Arrests made over Subway hack

Four Romanians have been charged over a multi-million dollar scheme to hack more than 50 US-based merchants – including Subway – and steal credit card data.

Adrian-Tiberiu Oprea, Iulian Dolan, Cezar Iulian Butu and Florin Radu, 23 face charges in the District of New Hampshire of conspiracy to commit computer fraud, wire fraud and access device fraud.  Oprea was arrested last week in Romania and is currently in custody there.  Dolan and Butu were arrested upon their entry into the United States in August, while Radu remains at large.

According to the indictment, from approximately 2008 until May 2011, the four men conspired to remotely hack into more than 200 US-based merchants’ point-of-sale computer systems in order to steal customers’ credit, debit and gift card numbers and associated data. 

The victims include more than 150 Subway restaurant franchises, located throughout the United States, as well as over 50 other identified retailers. 

According to the indictment, the hackers compromised the credit card data of more than 80,000 customers, using it to make millions of dollars of unauthorized purchases.

They did it, apparently, by remotely scanning the internet to identify vulnerable point-of-sale systems with certain remote desktop software applications installed.
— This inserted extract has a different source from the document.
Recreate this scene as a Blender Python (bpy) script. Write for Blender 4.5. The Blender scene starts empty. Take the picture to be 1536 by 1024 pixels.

They then either guessed or cracked the passwords to log on to the POS systems.

Using keystroke loggers, they recorded and stored data that was keyed into or swiped through the merchants’ POS systems, including credit card data.

The hackers then installed a back-door Trojan into the POS systems to give them easy access in the future, to install or re-install additional hacker tools.

“The U.S. accounts for 47 percent of debit and credit card fraud despite only accounting for 27 percent of transactions, according to a recent report,” says Lisa Vaas of security firm Sophos.

“I don’t know if Subway had unpatched vulnerabilities on its POS systems or what. But whatever merchants have to do, yikes, please do it.”

If convicted, the four men face up to five years in prison for each count of conspiracy to commit computer related fraud, 30 years in prison for each count of conspiracy to commit wire fraud and five years in prison for each count of conspiracy to commit access device fraud. They also face fines up to twice the amount of the fraud loss, and restitution.